The growing importance of non-state non-directed actors is a crucial development in the Iran-linked terrorism threat. Lone-actor mobilisation, based on ideological affinity or perceived geopolitical injustice, is an important category of threat in homeland security. Compared to traditional plots, these attacks are more difficult to monitor due to their decentralised nature.

Similarly, “hybrid” actors who blend ideological alignment, criminality and facilitation add complexity. Actors can help with intelligence gathering, support or funding without formal membership to a militant group. This adds to attribution challenges and the behaviours that should be tracked for counterterrorism purposes.

Strategic uncertainty and the limits of containment logic

The central policy dilemma in 2026 is whether existing containment strategies: sanctions, intelligence disruption, and targeted interdiction are sufficient in a conflict-driven environment. While these tools have disrupted multiple Iran-linked plots over time, they are less effective against decentralised or opportunistic actions that emerge during periods of heightened geopolitical tension.

US intelligence agencies have consistently emphasised that Iran is unlikely to rely solely on large-scale, centrally coordinated attacks on US soil. Instead, the more probable trajectory involves layered pressure combining cyber activity, proxy-linked signalling, and isolated attempts at physical disruption. This creates a dispersed threat landscape that resists traditional counterterrorism sequencing.

The result is a security environment defined less by singular catastrophic risks and more by cumulative, lower-intensity pressures that require sustained vigilance across multiple domains simultaneously.

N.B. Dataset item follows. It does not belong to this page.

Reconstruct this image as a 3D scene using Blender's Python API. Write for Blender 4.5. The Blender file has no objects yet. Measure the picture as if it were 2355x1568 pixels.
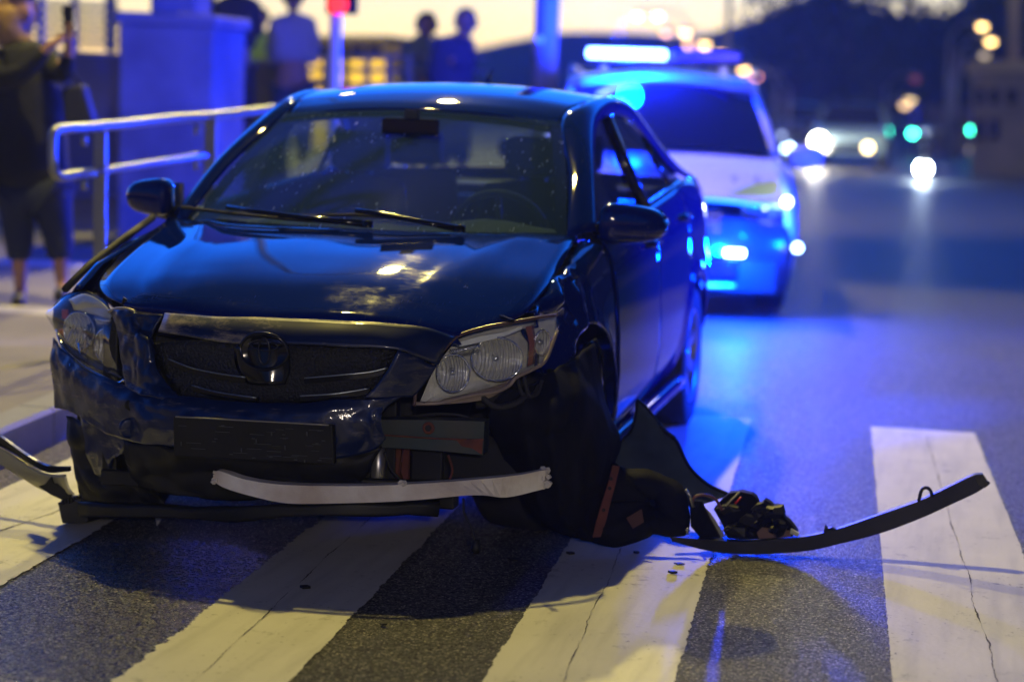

As the conflict with Iran continues to evolve through 2026, the question shaping US homeland security planning is not whether retaliation is possible, but how it manifests across overlapping domains of cyber operations, proxy influence, and individual mobilisation, and whether existing institutional frameworks can adapt quickly enough to a threat that does not arrive in a single form but rather as a continuous, shifting pattern of risk.